Sam Bunting
Sam Bunting

Reputation: 965

Strange name and value appearing in Watch window

Does anyone have any idea what this means in the Watch window, how it was caused and how I could fix it?

I can't seem to find a specific line of code which is breaking it, it appears before the constructor of a class. I don't know what is causing it. I am programming in C# using Visual Studio 2015.

Has anyone else had an issue of this before?

enter image description here

A non-image version of the output is:

此᫈暔熚攺ᙋᲰ耀㼴͹픑㨊攼ᙉᵬ耀 error CS0726: '᫈暔熚攺ᙋᲰ耀㼴͹픑㨊攼ᙉᵬ耀' is not a valid format specifier

I'm not great at languages, but it appears to be a mixture of Chinese, Korean and various unicode characters. All of my code is written in English.

EDIT After further investigation, changing the text value or deleting it will make it not reaper when stepping through the code (Until it hits an exception in my code), or relaunching the debugger.

Upvotes: 0

Views: 2664

Answers (2)

PaulF
PaulF

Reputation: 6773

This is the Watch window - it contains a list of variables you specifically want to watch while debugging. It is not related in any way to a line of code. When you hit a break point, you can enter any value at all in the Name column - if it matches a variable that is currently in scope the value column will show its current value otherwise an error saying it is not in scope.

The names are saved somewhere so they persist when VS is restarted, so it is possible it is due to corruption of that file or if you cut & paste from somewhere using an unexpected character set.

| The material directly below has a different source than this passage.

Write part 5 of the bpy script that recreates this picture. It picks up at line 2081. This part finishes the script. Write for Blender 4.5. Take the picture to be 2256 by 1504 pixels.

The Name column must be a valid variable name (no spaces) or an expression (spaces allowed but it must be a valid expression) - anything after the valid portion of input may be considered as a format specifier (for example to limit number of array elements) - this error is related to that.

You can simply delete this entry & it will be gone permanently. There is no problem with your code.

Upvotes: 1

Abinash
Abinash

Reputation: 481

Compiler Error CS0726

Visual Studio 2008 Other Versions 'format specifier' is not a valid format specifier This error occurs in the debugger. When you type a variable name into one of the debugger windows, you can follow it with a comma, and then a format specifier. Examples are: myInt, h or myString,nq. This error arises when the compiler does not recognize the Format Specifiers in C#.

Check your VS language :

  1. On the Tools menu, click Options.
  2. In the Options dialog box, expand Environment and then click International Settings.
  3. In the Language list, choose the language in which the UI text should appear in the development environment.